Saturday, June 3, 2017

‘Russians have Never Defined Themselves as a Nation in Ethnic Terms,’ Byzov Says



Paul Goble

            Staunton, June 3 – Leonty Byzov, a Moscow sociologist who has attracted attention for his writings on what he calls “the new Russian nation” says that “Russians as a nation have never defined themselves in ethnic terms” and that it is not very clear just what people mean when they speak of “’ethnic Russians.’”

            The Russian Empire, the Institute of Sociology scholar says in the course of an interview given to the Rosbalt news agency, “was a gigantic melting pot” and consequently drawing precise borders between Russians and Mordvins or some other group is not only extraordinarily complicated but also fundamentally unconvincing (rosbalt.ru/russia/2017/06/03/1619228.html).

            Throughout the course of Russian history, Byzov argues, “the ethnic factor never occupied first place …. There always were and are an enormous number of ‘half-castes,’ people of Russian culture but who are not ethnically Russian in the strict sense of the word.” Indeed, ethnic membership “did not have and does not have essential significance.”

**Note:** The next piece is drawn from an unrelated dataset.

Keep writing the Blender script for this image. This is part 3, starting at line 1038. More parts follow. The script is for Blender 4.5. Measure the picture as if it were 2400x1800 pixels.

            When people speak about “’the truly Russian’” Russians, most often they are referring to the Pomors because the Pomor region was the only region in all of Russia which no enemy ever conquered, where there was no Tatar invasion, and where the Russian ethnic genotype as it were was preserved in an untouched way.”

            “But,” Byzov says, “to reduce ‘the native Russian nation’ to the Pomors is wrong because it is only one of the sub-ethnoses” which make it up; and consequently, in the Russian case, it is “unwise” to divide people into indigenous and non-indigenous groups given the ethnic intermixing of almost all of them.

            He goes on to note that “in recent years, it has become unfashionable among [Russians] to be Europeans. But that is irrelevant given that the Russian people over the course of centuries was split” between a European noble culture and the communal subculture of the peasantry. “Which is these now would you insist on considering the real Russian and which not?”

            “The Russian people is extremely complicated; and in this are both its shortcomings and its advantages,” Byzov says.  On the down side, “we have not been able to create a model of statehood which will ensure us stable positions in the 21st century.” But on the other hand, these divisions “enrich Russian culture.” 

            According to the sociologist, Russia’s misfortunes have arisen from the fact that “as a result of the cataclysms of the 20th century, we have moved too far from our historic roots. And however much we talk about spiritual bindings today, they no longer function” to hold the people together.

            “The present generation of Russians [and it is here that he uses the term rossiyane for the first time] is very little oriented toward its history. Of course, there are exceptions, but the generation born after 1991 is entirely dissimilar from the one which grew up in the Soviet era.” And this break and lack of continuity makes it difficult for Russians to define themselves.

            Asked about his “theory of ‘a new Russian nation,’” Byzov says that he has somewhat revised it but still considers that “the former mechanisms of identity which were characteristic at first for the Russian community and then for people of the Soviet era have already lost their function.”

            That is the source of “the majority of our problems.” It isn’t that we have preserved “too much” but that we have preserved “too little” and have no foundation on which to stand. Young people  “life as if they were born yesterday and not formed by any past” whatsoever, Soviet, Russian Imperial or any other.

            “Therefore,” Byzov continues, “there are grounds for asserting that the new Russian nation consists of people who grew up in post-Soviet times which in terms of numerous value orientations are sharply distinguished both from traditional Russian culture and from Soviet” culture as well.

            That is why so many Russians today spend time talking about how to define themselves – and also why the answer to that question is so difficult for them to seek, a pattern that stands in sharp contrast to other nations within Russia and beyond who still hold to their national values rather than viewing themselves in terms of “all-human” ones.